THE EXERCISE =
Repeat the whole listing exactly as written.

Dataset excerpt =

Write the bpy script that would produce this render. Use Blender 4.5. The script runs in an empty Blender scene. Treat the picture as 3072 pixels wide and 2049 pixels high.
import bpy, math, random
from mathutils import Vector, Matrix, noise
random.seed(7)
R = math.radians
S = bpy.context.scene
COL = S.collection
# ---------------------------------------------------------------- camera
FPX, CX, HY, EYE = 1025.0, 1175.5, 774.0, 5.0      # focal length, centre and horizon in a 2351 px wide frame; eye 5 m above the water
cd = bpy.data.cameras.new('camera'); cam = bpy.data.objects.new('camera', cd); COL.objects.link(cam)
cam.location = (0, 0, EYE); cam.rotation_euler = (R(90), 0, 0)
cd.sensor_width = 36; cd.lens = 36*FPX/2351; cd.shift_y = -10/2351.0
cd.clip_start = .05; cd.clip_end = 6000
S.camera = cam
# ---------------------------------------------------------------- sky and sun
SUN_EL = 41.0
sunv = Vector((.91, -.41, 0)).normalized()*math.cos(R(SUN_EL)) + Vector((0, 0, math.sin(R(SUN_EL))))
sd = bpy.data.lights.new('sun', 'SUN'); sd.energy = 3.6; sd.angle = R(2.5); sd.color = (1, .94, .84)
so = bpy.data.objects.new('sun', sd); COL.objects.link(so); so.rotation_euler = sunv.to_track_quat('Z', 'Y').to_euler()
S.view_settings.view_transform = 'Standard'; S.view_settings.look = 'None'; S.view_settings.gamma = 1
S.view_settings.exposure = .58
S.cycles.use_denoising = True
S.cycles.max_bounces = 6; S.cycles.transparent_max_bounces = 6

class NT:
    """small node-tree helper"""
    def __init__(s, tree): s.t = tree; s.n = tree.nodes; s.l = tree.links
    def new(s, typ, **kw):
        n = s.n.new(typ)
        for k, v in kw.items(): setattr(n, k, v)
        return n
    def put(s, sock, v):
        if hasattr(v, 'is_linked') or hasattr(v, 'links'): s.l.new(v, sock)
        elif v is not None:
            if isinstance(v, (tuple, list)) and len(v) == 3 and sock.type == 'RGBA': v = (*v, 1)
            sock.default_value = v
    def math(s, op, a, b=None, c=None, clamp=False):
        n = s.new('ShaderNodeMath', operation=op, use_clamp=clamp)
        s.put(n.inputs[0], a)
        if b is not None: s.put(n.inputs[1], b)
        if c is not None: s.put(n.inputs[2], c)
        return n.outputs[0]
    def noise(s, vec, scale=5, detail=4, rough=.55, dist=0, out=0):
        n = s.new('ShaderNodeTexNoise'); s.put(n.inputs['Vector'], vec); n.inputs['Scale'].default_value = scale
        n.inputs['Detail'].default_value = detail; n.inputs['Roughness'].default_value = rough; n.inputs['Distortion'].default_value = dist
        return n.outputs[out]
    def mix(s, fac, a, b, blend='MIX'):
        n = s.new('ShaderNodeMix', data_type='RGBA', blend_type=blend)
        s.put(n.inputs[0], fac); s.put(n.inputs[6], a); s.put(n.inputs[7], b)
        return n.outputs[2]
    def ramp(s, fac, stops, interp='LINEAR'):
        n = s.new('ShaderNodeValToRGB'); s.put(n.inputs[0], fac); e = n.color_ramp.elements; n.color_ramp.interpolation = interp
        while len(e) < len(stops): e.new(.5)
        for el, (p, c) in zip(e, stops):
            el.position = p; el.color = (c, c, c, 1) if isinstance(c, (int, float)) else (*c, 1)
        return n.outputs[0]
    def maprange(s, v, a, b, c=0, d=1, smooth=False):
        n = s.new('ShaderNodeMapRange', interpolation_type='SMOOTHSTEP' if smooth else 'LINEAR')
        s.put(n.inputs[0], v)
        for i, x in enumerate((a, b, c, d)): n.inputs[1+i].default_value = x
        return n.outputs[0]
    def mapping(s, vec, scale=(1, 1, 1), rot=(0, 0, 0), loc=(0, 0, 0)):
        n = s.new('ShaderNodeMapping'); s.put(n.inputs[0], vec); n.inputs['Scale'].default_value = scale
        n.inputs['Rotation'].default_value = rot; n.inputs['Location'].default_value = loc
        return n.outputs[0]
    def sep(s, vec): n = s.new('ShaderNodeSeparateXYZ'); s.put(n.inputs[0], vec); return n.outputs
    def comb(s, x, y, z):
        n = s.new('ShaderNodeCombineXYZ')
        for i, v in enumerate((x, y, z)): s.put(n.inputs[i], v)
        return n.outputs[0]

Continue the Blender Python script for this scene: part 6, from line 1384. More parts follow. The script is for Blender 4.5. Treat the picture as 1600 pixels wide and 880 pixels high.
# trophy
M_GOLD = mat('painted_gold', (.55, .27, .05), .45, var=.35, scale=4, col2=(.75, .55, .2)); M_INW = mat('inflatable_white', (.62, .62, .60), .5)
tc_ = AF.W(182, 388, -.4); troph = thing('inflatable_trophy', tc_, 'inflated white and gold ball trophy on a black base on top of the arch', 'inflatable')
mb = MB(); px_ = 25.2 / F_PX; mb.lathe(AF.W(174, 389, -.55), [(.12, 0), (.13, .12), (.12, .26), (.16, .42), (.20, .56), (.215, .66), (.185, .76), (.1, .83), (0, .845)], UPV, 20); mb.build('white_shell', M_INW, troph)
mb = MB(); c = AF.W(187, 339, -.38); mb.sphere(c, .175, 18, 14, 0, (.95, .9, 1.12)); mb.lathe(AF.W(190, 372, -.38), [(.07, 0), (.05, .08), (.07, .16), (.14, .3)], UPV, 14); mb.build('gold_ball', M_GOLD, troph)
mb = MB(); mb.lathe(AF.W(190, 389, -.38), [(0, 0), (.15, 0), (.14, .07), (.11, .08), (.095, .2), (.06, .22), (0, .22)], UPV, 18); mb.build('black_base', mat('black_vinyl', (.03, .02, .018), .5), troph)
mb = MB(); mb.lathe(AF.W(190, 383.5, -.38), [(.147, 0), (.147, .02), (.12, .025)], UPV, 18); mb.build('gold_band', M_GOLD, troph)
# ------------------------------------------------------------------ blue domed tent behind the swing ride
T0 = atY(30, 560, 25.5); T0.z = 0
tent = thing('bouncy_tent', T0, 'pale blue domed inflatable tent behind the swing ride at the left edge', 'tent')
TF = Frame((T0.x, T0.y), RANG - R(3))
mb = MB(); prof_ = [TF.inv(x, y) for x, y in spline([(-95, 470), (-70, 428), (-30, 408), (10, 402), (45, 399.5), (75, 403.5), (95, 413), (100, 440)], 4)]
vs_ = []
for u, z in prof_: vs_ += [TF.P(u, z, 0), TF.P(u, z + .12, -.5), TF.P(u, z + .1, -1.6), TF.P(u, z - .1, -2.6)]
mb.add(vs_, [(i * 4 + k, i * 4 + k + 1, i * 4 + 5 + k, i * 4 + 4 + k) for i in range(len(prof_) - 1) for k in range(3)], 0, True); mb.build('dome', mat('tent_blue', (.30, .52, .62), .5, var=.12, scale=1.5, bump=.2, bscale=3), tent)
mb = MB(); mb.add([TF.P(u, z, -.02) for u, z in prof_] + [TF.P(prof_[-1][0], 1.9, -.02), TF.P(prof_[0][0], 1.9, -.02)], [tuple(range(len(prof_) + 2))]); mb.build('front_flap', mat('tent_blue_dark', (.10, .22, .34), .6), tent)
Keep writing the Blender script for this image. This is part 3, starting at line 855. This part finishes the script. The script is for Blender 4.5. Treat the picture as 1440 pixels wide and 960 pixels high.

WORKED SOLUTION =
Write the bpy script that would produce this render. Use Blender 4.5. The script runs in an empty Blender scene. Treat the picture as 3072 pixels wide and 2049 pixels high.
import bpy, math, random
from mathutils import Vector, Matrix, noise
random.seed(7)
R = math.radians
S = bpy.context.scene
COL = S.collection
# ---------------------------------------------------------------- camera
FPX, CX, HY, EYE = 1025.0, 1175.5, 774.0, 5.0      # focal length, centre and horizon in a 2351 px wide frame; eye 5 m above the water
cd = bpy.data.cameras.new('camera'); cam = bpy.data.objects.new('camera', cd); COL.objects.link(cam)
cam.location = (0, 0, EYE); cam.rotation_euler = (R(90), 0, 0)
cd.sensor_width = 36; cd.lens = 36*FPX/2351; cd.shift_y = -10/2351.0
cd.clip_start = .05; cd.clip_end = 6000
S.camera = cam
# ---------------------------------------------------------------- sky and sun
SUN_EL = 41.0
sunv = Vector((.91, -.41, 0)).normalized()*math.cos(R(SUN_EL)) + Vector((0, 0, math.sin(R(SUN_EL))))
sd = bpy.data.lights.new('sun', 'SUN'); sd.energy = 3.6; sd.angle = R(2.5); sd.color = (1, .94, .84)
so = bpy.data.objects.new('sun', sd); COL.objects.link(so); so.rotation_euler = sunv.to_track_quat('Z', 'Y').to_euler()
S.view_settings.view_transform = 'Standard'; S.view_settings.look = 'None'; S.view_settings.gamma = 1
S.view_settings.exposure = .58
S.cycles.use_denoising = True
S.cycles.max_bounces = 6; S.cycles.transparent_max_bounces = 6

class NT:
    """small node-tree helper"""
    def __init__(s, tree): s.t = tree; s.n = tree.nodes; s.l = tree.links
    def new(s, typ, **kw):
        n = s.n.new(typ)
        for k, v in kw.items(): setattr(n, k, v)
        return n
    def put(s, sock, v):
        if hasattr(v, 'is_linked') or hasattr(v, 'links'): s.l.new(v, sock)
        elif v is not None:
            if isinstance(v, (tuple, list)) and len(v) == 3 and sock.type == 'RGBA': v = (*v, 1)
            sock.default_value = v
    def math(s, op, a, b=None, c=None, clamp=False):
        n = s.new('ShaderNodeMath', operation=op, use_clamp=clamp)
        s.put(n.inputs[0], a)
        if b is not None: s.put(n.inputs[1], b)
        if c is not None: s.put(n.inputs[2], c)
        return n.outputs[0]
    def noise(s, vec, scale=5, detail=4, rough=.55, dist=0, out=0):
        n = s.new('ShaderNodeTexNoise'); s.put(n.inputs['Vector'], vec); n.inputs['Scale'].default_value = scale
        n.inputs['Detail'].default_value = detail; n.inputs['Roughness'].default_value = rough; n.inputs['Distortion'].default_value = dist
        return n.outputs[out]
    def mix(s, fac, a, b, blend='MIX'):
        n = s.new('ShaderNodeMix', data_type='RGBA', blend_type=blend)
        s.put(n.inputs[0], fac); s.put(n.inputs[6], a); s.put(n.inputs[7], b)
        return n.outputs[2]
    def ramp(s, fac, stops, interp='LINEAR'):
        n = s.new('ShaderNodeValToRGB'); s.put(n.inputs[0], fac); e = n.color_ramp.elements; n.color_ramp.interpolation = interp
        while len(e) < len(stops): e.new(.5)
        for el, (p, c) in zip(e, stops):
            el.position = p; el.color = (c, c, c, 1) if isinstance(c, (int, float)) else (*c, 1)
        return n.outputs[0]
    def maprange(s, v, a, b, c=0, d=1, smooth=False):
        n = s.new('ShaderNodeMapRange', interpolation_type='SMOOTHSTEP' if smooth else 'LINEAR')
        s.put(n.inputs[0], v)
        for i, x in enumerate((a, b, c, d)): n.inputs[1+i].default_value = x
        return n.outputs[0]
    def mapping(s, vec, scale=(1, 1, 1), rot=(0, 0, 0), loc=(0, 0, 0)):
        n = s.new('ShaderNodeMapping'); s.put(n.inputs[0], vec); n.inputs['Scale'].default_value = scale
        n.inputs['Rotation'].default_value = rot; n.inputs['Location'].default_value = loc
        return n.outputs[0]
    def sep(s, vec): n = s.new('ShaderNodeSeparateXYZ'); s.put(n.inputs[0], vec); return n.outputs
    def comb(s, x, y, z):
        n = s.new('ShaderNodeCombineXYZ')
        for i, v in enumerate((x, y, z)): s.put(n.inputs[i], v)
        return n.outputs[0]

Continue the Blender Python script for this scene: part 6, from line 1384. More parts follow. The script is for Blender 4.5. Treat the picture as 1600 pixels wide and 880 pixels high.
# trophy
M_GOLD = mat('painted_gold', (.55, .27, .05), .45, var=.35, scale=4, col2=(.75, .55, .2)); M_INW = mat('inflatable_white', (.62, .62, .60), .5)
tc_ = AF.W(182, 388, -.4); troph = thing('inflatable_trophy', tc_, 'inflated white and gold ball trophy on a black base on top of the arch', 'inflatable')
mb = MB(); px_ = 25.2 / F_PX; mb.lathe(AF.W(174, 389, -.55), [(.12, 0), (.13, .12), (.12, .26), (.16, .42), (.20, .56), (.215, .66), (.185, .76), (.1, .83), (0, .845)], UPV, 20); mb.build('white_shell', M_INW, troph)
mb = MB(); c = AF.W(187, 339, -.38); mb.sphere(c, .175, 18, 14, 0, (.95, .9, 1.12)); mb.lathe(AF.W(190, 372, -.38), [(.07, 0), (.05, .08), (.07, .16), (.14, .3)], UPV, 14); mb.build('gold_ball', M_GOLD, troph)
mb = MB(); mb.lathe(AF.W(190, 389, -.38), [(0, 0), (.15, 0), (.14, .07), (.11, .08), (.095, .2), (.06, .22), (0, .22)], UPV, 18); mb.build('black_base', mat('black_vinyl', (.03, .02, .018), .5), troph)
mb = MB(); mb.lathe(AF.W(190, 383.5, -.38), [(.147, 0), (.147, .02), (.12, .025)], UPV, 18); mb.build('gold_band', M_GOLD, troph)
# ------------------------------------------------------------------ blue domed tent behind the swing ride
T0 = atY(30, 560, 25.5); T0.z = 0
tent = thing('bouncy_tent', T0, 'pale blue domed inflatable tent behind the swing ride at the left edge', 'tent')
TF = Frame((T0.x, T0.y), RANG - R(3))
mb = MB(); prof_ = [TF.inv(x, y) for x, y in spline([(-95, 470), (-70, 428), (-30, 408), (10, 402), (45, 399.5), (75, 403.5), (95, 413), (100, 440)], 4)]
vs_ = []
for u, z in prof_: vs_ += [TF.P(u, z, 0), TF.P(u, z + .12, -.5), TF.P(u, z + .1, -1.6), TF.P(u, z - .1, -2.6)]
mb.add(vs_, [(i * 4 + k, i * 4 + k + 1, i * 4 + 5 + k, i * 4 + 4 + k) for i in range(len(prof_) - 1) for k in range(3)], 0, True); mb.build('dome', mat('tent_blue', (.30, .52, .62), .5, var=.12, scale=1.5, bump=.2, bscale=3), tent)
mb = MB(); mb.add([TF.P(u, z, -.02) for u, z in prof_] + [TF.P(prof_[-1][0], 1.9, -.02), TF.P(prof_[0][0], 1.9, -.02)], [tuple(range(len(prof_) + 2))]); mb.build('front_flap', mat('tent_blue_dark', (.10, .22, .34), .6), tent)
Keep writing the Blender script for this image. This is part 3, starting at line 855. This part finishes the script. The script is for Blender 4.5. Treat the picture as 1440 pixels wide and 960 pixels high.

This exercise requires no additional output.